Ostras, me dejó con la boca abierta, no contesté.
No me he considerado nunca una persona tímida, en realidad sé que no lo soy, pero decidí darle dos vueltas a lo que mi colega y amiga me decía. Tenía razón, yo raramente participaba en los actos a los que asistía. De hecho, hasta ese momento realmente pensaba que no tenía gran cosa que aportar, que lo que yo podía llegar a pensar no era tan importante como para ser comentado o expresado en voz alta, mucho menos ante otras personas que podían saber más que yo.
Pero me llamó la atención el hecho de que ella pensara que sí podría ofrecer algo que valiera la pena, que lo que yo podía llegar a pensar tenía valor. No sabía si era por amistad que me había dicho aquello o si de verdad pensaba que yo podía tener una opinión con cierto valor, así que me propuse hacer un pequeño experimento, sólo para mí misma (así, si salía mal, no lo tenía que saber nadie, perpetuando mi experiencia hasta el momento):
A partir de entonces, y hasta finales de año, haría una pregunta, un comentario o expresaría una opinión en cada uno de los actos, cursos, reuniones o talleres a los que asistiera. Así vería si realmente yo tenía algo que decir que pudiera interesar a los demás o si, como había pensado hasta ese día, en realidad no tenía demasiado que decir o lo que yo pensaba no era tan importante como para interesar a alguien más.
A partir de ese día empecé a expresar en voz alta algún pensamiento, formular alguna pregunta o simplemente a compartir mi opinión a todos los actos a los que iba.
E hice varios descubrimientos interesantes.
En primer lugar, me di cuenta de cómo me costaba empezar a hablar en público: buscaba con cierta ansia el momento correcto para hablar, notaba como el corazón se aceleraba ligeramente o las manos sudaban de repente en el momento en que decidía dar el paso de hablar … en fin, que hasta ese momento había silenciado mi voz con la excusa de que no tenía gran cosa que aportar cuando en realidad lo que estaba haciendo era acomodarme en mi silencio para no tener que hacer el esfuerzo de salir de mi zona de confort y exponerme ante los demás.
Porque era eso lo que sentía al principio, las primeras veces que empecé a hablar; que los demás me juzgaban, que pensarían que digo tonterías, u obviedades, o que me equivocaba del todo y hacía el ridículo.
Hasta que comprobaba que no, que mis palabras eran bienvenidas y valoradas, que era tomada en cuenta y más adelante preguntada directamente.
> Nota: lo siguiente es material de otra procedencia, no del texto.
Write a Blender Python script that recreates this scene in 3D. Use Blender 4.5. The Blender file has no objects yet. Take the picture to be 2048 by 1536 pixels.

Mi experimento fue toda una sorpresa para mí.
Mi destreza hablando en público ha mejorado significativamente desde aquellas primeras veces, gracias al consejo que me dio mi amiga, y al experimento secreto que decidí emprender entonces, pero mi percepción interior no ha cambiado demasiado.
Muchas veces noto como me cuesta dar el salto de hablar ante un grupo de gente, las cosquillas en el estómago o la incomodidad de atascarme por no tener las ideas completamente claras en el momento en que estoy hablando.
En realidad pienso que está bien tener esta parte de humildad; no es buscada.
Pero me pone los pies en el suelo y no actuar como aquellas personas que piensan que su opinión es la más importante o la única que merece ser escuchada.
Me gusta saber que sé cosas y puedo aportar ideas a los demás pero a la vez sentir que no sé lo suficiente para dejar la prudencia y la humildad a un lado.